• [Problem to work on]:
Gather up the lines that contain "Python".
* begin *
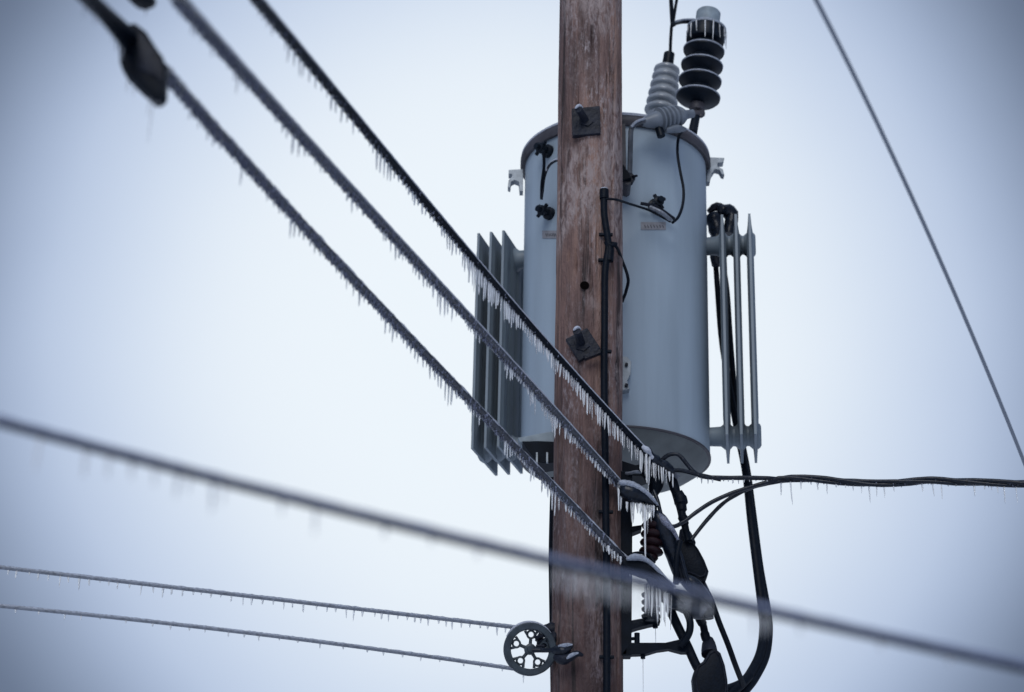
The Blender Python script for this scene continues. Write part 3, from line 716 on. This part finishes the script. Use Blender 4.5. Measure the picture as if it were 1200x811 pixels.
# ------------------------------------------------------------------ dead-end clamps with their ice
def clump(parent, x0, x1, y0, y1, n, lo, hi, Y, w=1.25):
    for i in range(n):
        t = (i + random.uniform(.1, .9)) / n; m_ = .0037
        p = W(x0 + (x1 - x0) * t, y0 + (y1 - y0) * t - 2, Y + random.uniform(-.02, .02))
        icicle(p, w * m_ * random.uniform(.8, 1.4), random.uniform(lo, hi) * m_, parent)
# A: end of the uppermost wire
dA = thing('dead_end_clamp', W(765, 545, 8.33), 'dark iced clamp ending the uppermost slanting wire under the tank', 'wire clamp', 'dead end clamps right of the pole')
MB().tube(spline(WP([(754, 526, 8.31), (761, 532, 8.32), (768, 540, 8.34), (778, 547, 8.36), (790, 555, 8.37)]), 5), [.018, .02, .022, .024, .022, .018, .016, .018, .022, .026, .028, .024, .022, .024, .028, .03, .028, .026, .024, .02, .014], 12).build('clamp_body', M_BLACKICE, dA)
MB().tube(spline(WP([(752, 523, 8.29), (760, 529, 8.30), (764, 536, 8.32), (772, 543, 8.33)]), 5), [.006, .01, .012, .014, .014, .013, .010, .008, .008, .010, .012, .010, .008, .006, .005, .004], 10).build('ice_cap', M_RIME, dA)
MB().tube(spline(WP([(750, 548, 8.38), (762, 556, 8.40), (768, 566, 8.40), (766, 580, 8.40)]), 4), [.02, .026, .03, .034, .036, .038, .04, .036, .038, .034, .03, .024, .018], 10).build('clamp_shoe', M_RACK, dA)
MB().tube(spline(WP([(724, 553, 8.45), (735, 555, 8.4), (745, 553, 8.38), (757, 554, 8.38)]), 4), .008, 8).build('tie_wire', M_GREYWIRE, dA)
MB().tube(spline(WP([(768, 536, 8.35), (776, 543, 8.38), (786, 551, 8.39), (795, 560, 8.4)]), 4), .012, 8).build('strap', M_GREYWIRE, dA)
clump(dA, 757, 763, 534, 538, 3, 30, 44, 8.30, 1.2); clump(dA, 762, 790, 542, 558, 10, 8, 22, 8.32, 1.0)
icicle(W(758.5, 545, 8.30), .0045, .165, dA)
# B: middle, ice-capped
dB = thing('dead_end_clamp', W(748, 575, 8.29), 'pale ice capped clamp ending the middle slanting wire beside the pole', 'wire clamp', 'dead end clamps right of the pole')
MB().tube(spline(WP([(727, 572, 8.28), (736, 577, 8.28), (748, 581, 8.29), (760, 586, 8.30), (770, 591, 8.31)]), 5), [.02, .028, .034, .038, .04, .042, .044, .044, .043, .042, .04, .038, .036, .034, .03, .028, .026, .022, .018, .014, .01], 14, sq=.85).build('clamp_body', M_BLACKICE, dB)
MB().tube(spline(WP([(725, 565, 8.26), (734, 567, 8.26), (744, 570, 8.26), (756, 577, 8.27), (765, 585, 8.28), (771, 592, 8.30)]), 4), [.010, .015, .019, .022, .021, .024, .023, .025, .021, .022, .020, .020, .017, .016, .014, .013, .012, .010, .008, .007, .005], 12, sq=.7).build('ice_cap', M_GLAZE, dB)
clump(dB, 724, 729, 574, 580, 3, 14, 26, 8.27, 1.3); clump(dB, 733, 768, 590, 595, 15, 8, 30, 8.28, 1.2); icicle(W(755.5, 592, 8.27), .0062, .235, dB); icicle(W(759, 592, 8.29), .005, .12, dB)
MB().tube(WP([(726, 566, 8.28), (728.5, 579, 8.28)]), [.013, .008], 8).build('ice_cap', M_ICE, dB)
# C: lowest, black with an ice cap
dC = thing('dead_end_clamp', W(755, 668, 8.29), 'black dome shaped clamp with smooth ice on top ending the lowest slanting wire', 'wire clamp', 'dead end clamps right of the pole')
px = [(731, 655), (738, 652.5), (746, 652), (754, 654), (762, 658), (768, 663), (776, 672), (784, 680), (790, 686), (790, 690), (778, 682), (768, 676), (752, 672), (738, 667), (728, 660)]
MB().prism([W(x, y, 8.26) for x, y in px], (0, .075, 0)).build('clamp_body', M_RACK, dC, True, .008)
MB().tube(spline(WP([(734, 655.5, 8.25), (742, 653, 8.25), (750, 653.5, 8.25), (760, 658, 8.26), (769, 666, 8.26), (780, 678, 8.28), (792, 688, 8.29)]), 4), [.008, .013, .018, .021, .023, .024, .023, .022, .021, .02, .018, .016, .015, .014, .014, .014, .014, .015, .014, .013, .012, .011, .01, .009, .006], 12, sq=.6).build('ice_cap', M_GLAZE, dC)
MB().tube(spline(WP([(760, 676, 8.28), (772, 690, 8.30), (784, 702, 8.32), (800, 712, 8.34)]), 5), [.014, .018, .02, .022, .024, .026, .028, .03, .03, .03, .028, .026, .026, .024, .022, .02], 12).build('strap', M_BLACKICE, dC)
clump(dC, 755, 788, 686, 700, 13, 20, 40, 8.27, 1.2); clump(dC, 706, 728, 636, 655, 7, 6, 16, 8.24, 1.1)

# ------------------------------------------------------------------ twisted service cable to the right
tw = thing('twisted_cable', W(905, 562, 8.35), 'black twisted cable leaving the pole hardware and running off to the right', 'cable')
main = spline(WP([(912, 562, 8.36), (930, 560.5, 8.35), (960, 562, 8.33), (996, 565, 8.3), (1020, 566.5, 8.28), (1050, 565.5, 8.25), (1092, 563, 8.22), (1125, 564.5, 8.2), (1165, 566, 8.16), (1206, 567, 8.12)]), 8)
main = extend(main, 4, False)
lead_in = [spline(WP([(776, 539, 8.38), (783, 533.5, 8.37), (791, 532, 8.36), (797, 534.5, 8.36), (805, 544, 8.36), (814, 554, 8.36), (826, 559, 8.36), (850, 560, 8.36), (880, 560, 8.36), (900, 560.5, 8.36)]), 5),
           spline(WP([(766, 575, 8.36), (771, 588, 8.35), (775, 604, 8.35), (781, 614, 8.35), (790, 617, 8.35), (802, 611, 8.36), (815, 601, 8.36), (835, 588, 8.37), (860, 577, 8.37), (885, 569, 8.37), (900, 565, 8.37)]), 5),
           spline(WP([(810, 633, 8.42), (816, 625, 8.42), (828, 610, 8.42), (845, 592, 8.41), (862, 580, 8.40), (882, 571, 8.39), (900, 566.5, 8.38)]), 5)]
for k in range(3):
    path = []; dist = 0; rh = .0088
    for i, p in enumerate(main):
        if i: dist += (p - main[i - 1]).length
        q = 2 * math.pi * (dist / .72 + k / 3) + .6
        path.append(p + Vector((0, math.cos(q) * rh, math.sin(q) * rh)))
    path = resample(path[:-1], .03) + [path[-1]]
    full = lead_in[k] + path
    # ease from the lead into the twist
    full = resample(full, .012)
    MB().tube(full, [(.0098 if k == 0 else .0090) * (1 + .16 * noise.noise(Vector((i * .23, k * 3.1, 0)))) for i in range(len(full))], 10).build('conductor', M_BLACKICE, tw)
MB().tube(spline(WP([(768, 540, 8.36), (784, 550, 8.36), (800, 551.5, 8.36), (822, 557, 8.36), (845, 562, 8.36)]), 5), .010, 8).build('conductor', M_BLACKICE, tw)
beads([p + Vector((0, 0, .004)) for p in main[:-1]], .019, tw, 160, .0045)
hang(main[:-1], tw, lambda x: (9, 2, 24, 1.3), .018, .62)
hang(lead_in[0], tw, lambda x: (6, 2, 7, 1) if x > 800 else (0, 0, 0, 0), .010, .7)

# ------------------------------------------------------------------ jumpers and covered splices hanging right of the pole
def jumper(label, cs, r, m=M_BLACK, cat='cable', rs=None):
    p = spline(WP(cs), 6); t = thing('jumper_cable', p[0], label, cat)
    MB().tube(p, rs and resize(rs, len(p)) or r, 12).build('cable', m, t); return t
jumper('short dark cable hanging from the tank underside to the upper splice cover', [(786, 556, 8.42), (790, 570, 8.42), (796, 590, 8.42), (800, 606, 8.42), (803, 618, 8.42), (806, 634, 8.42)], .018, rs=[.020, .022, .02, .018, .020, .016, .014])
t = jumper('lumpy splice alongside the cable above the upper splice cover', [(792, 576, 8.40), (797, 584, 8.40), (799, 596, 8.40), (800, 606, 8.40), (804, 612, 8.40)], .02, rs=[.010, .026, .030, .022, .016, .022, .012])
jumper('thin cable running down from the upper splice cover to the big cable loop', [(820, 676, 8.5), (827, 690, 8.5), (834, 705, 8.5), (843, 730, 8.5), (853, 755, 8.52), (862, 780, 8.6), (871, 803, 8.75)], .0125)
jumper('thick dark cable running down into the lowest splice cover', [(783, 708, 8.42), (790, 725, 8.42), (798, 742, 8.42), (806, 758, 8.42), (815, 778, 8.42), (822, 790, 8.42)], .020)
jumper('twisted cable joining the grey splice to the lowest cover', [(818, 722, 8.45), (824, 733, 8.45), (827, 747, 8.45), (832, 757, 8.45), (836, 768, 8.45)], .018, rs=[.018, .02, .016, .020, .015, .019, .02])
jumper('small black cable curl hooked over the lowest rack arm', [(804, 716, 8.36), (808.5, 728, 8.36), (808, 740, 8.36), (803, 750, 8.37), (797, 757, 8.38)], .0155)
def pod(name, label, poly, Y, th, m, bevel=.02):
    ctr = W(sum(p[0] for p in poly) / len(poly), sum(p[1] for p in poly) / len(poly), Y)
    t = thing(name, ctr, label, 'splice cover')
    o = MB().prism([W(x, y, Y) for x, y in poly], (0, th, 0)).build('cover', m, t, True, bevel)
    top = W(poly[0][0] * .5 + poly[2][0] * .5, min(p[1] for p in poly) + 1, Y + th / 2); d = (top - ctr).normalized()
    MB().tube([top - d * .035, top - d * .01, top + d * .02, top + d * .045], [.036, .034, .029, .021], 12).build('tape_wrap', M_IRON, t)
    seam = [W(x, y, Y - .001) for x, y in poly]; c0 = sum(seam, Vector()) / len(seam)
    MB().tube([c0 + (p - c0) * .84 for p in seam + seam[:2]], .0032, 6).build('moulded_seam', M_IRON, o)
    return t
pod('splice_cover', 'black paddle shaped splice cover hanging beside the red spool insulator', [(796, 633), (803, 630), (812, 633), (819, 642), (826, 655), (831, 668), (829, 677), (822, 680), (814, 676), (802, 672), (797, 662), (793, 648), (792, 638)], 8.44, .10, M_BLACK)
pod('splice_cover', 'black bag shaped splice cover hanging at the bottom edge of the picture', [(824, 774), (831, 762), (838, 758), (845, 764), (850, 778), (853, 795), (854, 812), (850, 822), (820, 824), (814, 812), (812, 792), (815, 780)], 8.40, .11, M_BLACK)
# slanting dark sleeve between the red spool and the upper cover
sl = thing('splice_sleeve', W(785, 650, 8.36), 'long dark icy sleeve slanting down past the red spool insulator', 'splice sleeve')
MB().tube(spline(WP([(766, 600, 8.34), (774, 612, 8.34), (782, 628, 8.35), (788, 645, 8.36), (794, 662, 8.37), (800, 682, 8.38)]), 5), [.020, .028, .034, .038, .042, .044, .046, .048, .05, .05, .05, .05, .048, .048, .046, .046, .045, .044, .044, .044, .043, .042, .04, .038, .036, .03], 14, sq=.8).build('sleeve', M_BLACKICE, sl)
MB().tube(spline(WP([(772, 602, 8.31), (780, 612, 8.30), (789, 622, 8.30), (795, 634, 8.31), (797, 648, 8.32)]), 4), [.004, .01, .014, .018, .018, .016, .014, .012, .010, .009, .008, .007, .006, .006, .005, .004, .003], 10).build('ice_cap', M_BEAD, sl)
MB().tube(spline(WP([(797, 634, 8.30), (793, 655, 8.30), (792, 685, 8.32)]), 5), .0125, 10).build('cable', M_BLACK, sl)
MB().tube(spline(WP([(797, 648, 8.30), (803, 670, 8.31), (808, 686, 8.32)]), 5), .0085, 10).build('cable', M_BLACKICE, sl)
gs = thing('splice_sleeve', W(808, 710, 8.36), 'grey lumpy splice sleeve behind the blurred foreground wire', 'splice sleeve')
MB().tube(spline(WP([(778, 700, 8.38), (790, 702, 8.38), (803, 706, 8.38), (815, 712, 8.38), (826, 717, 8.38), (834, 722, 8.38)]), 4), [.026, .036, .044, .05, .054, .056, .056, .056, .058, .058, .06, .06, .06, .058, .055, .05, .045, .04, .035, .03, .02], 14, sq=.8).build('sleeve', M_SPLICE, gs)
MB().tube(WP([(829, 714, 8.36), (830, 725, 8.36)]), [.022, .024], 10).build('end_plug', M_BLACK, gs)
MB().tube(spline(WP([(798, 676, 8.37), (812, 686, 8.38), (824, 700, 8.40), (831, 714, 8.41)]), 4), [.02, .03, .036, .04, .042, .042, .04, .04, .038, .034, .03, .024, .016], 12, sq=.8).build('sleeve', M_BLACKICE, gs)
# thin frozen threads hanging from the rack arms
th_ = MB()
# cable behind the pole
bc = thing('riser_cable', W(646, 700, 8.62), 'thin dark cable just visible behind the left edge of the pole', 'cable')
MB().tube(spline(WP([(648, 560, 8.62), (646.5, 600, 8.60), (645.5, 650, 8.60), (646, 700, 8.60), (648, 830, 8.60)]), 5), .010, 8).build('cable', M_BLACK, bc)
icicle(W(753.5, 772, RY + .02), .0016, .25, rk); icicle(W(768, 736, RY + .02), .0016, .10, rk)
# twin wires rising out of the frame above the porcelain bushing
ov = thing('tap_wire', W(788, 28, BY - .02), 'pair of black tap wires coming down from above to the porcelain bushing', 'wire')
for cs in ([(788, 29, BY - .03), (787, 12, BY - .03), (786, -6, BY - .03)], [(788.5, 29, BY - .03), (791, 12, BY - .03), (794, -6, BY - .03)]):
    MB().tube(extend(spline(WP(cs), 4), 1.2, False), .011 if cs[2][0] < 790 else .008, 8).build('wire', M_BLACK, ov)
* end *
* begin *
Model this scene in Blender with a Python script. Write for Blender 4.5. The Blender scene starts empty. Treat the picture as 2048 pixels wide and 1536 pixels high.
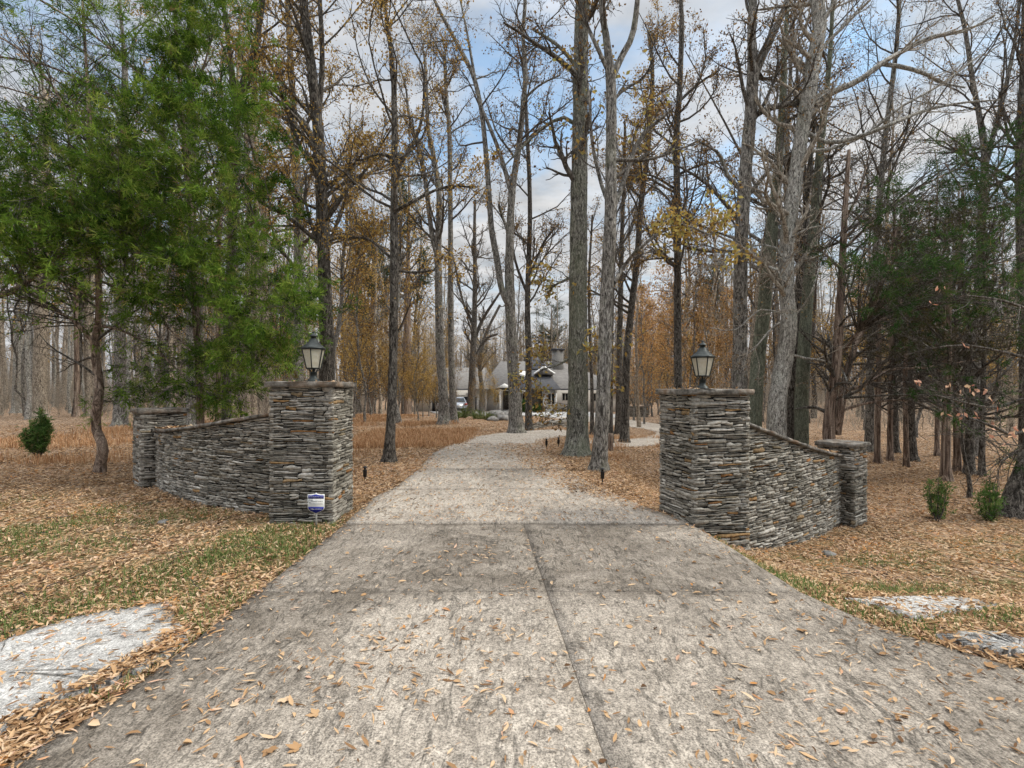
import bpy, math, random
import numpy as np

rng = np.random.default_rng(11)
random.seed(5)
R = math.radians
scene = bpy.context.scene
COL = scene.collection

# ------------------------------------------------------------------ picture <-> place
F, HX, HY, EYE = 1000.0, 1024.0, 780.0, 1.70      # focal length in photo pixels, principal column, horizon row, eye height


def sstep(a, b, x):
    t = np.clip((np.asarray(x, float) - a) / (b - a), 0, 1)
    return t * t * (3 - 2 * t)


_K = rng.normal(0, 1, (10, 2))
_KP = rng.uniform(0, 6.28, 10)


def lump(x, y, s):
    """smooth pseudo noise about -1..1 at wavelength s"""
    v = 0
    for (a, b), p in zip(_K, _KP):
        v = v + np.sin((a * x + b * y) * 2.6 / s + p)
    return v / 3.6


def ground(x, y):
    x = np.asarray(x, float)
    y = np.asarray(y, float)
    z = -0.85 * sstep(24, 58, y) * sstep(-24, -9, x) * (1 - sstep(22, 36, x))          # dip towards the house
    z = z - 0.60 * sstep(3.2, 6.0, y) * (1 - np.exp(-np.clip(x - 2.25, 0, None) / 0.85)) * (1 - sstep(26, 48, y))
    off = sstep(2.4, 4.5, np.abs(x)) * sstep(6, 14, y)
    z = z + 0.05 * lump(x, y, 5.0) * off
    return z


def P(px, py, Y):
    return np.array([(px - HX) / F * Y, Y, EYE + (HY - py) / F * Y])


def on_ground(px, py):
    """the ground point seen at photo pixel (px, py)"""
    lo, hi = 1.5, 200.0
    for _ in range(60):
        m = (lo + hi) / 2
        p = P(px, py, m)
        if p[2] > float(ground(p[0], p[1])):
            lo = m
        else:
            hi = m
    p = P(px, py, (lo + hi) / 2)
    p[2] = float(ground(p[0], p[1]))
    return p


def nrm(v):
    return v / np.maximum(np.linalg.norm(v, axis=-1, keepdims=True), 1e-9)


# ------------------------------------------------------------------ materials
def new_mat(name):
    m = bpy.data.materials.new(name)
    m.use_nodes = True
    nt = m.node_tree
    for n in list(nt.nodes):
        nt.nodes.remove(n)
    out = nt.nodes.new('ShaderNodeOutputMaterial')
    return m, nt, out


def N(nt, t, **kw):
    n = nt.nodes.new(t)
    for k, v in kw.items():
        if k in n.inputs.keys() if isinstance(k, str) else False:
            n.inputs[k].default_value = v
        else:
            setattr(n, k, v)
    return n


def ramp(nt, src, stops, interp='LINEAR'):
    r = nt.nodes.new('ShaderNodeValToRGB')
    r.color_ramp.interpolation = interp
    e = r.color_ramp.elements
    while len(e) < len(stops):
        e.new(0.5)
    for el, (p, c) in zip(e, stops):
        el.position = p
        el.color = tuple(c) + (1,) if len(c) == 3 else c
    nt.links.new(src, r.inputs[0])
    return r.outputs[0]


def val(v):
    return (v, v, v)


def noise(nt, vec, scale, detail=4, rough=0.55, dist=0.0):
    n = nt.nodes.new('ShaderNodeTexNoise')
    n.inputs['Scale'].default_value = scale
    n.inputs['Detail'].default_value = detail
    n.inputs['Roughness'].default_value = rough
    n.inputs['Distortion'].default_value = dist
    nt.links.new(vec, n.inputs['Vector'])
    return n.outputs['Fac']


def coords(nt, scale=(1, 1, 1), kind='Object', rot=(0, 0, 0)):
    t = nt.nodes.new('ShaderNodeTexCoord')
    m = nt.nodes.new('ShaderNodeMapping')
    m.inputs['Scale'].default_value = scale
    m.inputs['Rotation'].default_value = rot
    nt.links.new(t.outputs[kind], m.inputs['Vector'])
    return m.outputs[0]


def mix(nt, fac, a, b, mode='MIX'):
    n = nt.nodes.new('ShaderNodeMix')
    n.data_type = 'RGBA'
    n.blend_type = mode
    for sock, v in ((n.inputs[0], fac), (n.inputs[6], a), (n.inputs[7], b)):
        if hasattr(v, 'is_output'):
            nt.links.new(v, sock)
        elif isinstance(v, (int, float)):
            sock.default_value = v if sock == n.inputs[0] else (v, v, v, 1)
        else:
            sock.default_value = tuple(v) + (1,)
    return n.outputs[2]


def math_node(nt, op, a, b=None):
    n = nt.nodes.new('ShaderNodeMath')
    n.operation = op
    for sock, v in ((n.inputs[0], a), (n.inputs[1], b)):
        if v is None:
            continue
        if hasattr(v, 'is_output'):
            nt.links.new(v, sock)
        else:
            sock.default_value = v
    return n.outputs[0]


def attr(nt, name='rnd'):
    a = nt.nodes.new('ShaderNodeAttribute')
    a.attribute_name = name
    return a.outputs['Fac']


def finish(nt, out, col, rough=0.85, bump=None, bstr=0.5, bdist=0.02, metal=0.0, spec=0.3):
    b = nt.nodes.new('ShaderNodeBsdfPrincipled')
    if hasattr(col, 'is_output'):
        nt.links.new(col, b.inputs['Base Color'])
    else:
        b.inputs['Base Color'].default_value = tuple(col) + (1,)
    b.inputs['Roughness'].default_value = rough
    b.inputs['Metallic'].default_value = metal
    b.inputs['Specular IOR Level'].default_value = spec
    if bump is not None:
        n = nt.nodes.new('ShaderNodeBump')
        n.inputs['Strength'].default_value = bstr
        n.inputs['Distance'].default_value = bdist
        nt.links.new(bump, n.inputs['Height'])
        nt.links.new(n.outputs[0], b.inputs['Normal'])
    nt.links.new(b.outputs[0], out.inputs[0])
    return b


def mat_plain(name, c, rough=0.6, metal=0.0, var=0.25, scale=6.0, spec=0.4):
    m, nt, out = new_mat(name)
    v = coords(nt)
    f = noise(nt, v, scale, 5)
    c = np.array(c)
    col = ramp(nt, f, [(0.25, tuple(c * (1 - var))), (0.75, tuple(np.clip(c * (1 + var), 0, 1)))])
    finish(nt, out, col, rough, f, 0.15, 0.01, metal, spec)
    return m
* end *
• [The response]:
The Blender Python script for this scene continues. Write part 3, from line 716 on. This part finishes the script. Use Blender 4.5. Measure the picture as if it were 1200x811 pixels.
Model this scene in Blender with a Python script. Write for Blender 4.5. The Blender scene starts empty. Treat the picture as 2048 pixels wide and 1536 pixels high.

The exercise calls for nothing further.